### Stated problem
Copy each record exactly as it reads, leaving out any pictures it holds.

■ ■ ■

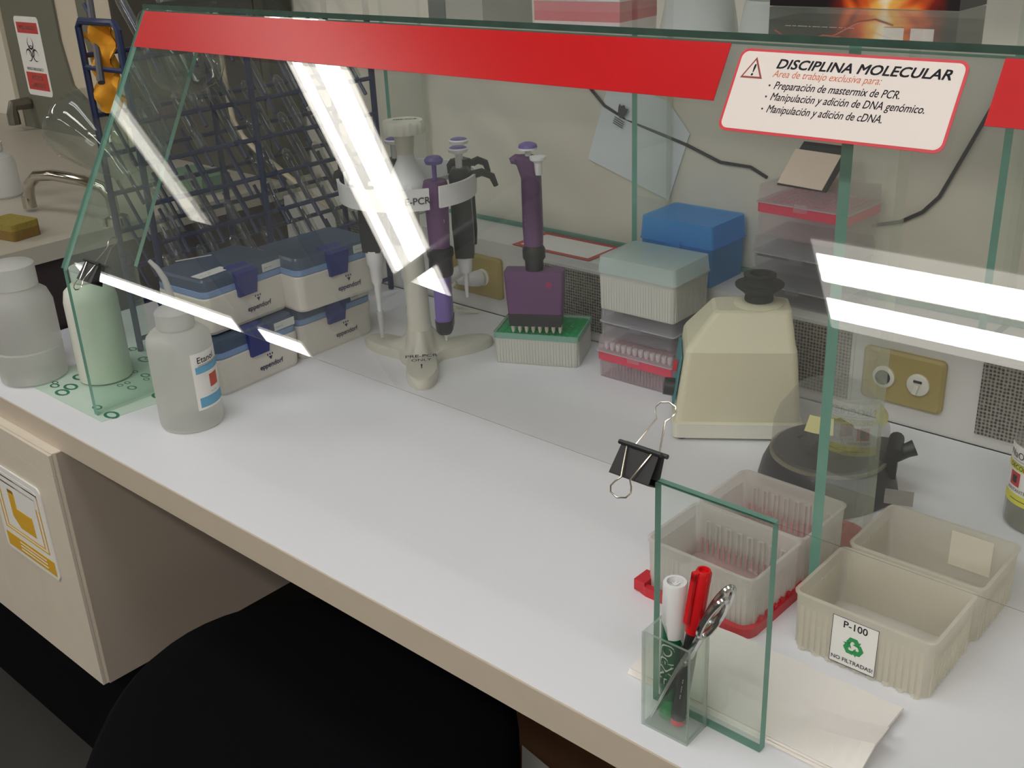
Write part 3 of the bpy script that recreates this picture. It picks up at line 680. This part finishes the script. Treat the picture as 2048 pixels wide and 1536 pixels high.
# ------------------------------------------------------------------ mini centrifuge
t = thing('mini_centrifuge', 'black mini centrifuge with clear domed lid behind the glass support', 'centrifuge', (-.463, .449, 0), 20)
N = 48
def cr(r, z, k=0.): return [(r*(1+k*abs(math.cos(2*(2*PI*i/N)))**3)*math.cos(2*PI*i/N), r*(1+k*abs(math.cos(2*(2*PI*i/N)))**3)*math.sin(2*PI*i/N), z) for i in range(N)]
b = B(); b.loft([cr(.066, .002, .1), cr(.067, .01, .1), cr(.064, .03, .08), cr(.06, .045, .04), cr(.057, .05)], 0, True); b.build('base', mat('charcoal_plastic', (46, 44, 48), .38), t)
b = B(); b.lathe([(.03, .05), (.03, .056), (.022, .074), (.008, .078)], 24)
for k in range(6): b.tube([(.014*math.cos(k*PI/3), .014*math.sin(k*PI/3), .074), (.034*math.cos(k*PI/3), .034*math.sin(k*PI/3), .06)], .0055, 8)
b.build('rotor', BLACK, t)
b = B(); b.lathe([(.0605, .046), (.0605, .052), (.0595, .078), (.055, .092), (.0385, .1165), (.036, .118), (.001, .119)], 48, cap=(False, True)); b.build('lid', clear('smoky_lid', (176, 174, 166), .26, .06), t)
b = B(); b.lathe([(.062, .044), (.062, .0475), (.059, .0475)], 48, cap=(False, False)); b.build('lid_rim', clear('rim_plastic', (200, 196, 170), .6, .2), t)
b = B()
for a0, a1, z in ((-112, -82, .0), (-25, 20, 0)):
    vs = []; fs = []; k = 10
    for i in range(k+1):
        a = R_(a0+(a1-a0)*i/k)
        for r_, z_ in ((.0565, .0912), (.0468, .1056)): vs.append((r_*math.cos(a), r_*math.sin(a), z_))
    fs = [(2*i, 2*i+2, 2*i+3, 2*i+1) for i in range(k)]; b.add(vs, fs, 0)
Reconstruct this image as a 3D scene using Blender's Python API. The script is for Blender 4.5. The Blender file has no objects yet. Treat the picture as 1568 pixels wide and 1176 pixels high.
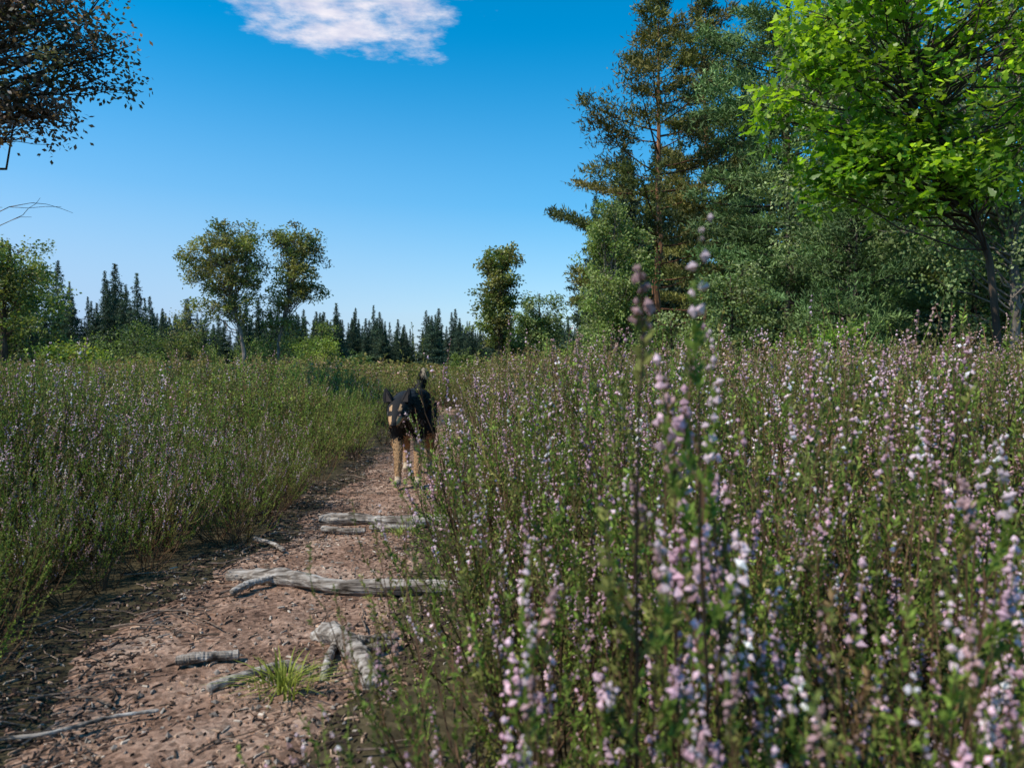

■ ■ ■

### Solved problem
Write part 3 of the bpy script that recreates this picture. It picks up at line 680. This part finishes the script. Treat the picture as 2048 pixels wide and 1536 pixels high.
# ------------------------------------------------------------------ mini centrifuge
t = thing('mini_centrifuge', 'black mini centrifuge with clear domed lid behind the glass support', 'centrifuge', (-.463, .449, 0), 20)
N = 48
def cr(r, z, k=0.): return [(r*(1+k*abs(math.cos(2*(2*PI*i/N)))**3)*math.cos(2*PI*i/N), r*(1+k*abs(math.cos(2*(2*PI*i/N)))**3)*math.sin(2*PI*i/N), z) for i in range(N)]
b = B(); b.loft([cr(.066, .002, .1), cr(.067, .01, .1), cr(.064, .03, .08), cr(.06, .045, .04), cr(.057, .05)], 0, True); b.build('base', mat('charcoal_plastic', (46, 44, 48), .38), t)
b = B(); b.lathe([(.03, .05), (.03, .056), (.022, .074), (.008, .078)], 24)
for k in range(6): b.tube([(.014*math.cos(k*PI/3), .014*math.sin(k*PI/3), .074), (.034*math.cos(k*PI/3), .034*math.sin(k*PI/3), .06)], .0055, 8)
b.build('rotor', BLACK, t)
b = B(); b.lathe([(.0605, .046), (.0605, .052), (.0595, .078), (.055, .092), (.0385, .1165), (.036, .118), (.001, .119)], 48, cap=(False, True)); b.build('lid', clear('smoky_lid', (176, 174, 166), .26, .06), t)
b = B(); b.lathe([(.062, .044), (.062, .0475), (.059, .0475)], 48, cap=(False, False)); b.build('lid_rim', clear('rim_plastic', (200, 196, 170), .6, .2), t)
b = B()
for a0, a1, z in ((-112, -82, .0), (-25, 20, 0)):
    vs = []; fs = []; k = 10
    for i in range(k+1):
        a = R_(a0+(a1-a0)*i/k)
        for r_, z_ in ((.0565, .0912), (.0468, .1056)): vs.append((r_*math.cos(a), r_*math.sin(a), z_))
    fs = [(2*i, 2*i+2, 2*i+3, 2*i+1) for i in range(k)]; b.add(vs, fs, 0)
Reconstruct this image as a 3D scene using Blender's Python API. The script is for Blender 4.5. The Blender file has no objects yet. Treat the picture as 1568 pixels wide and 1176 pixels high.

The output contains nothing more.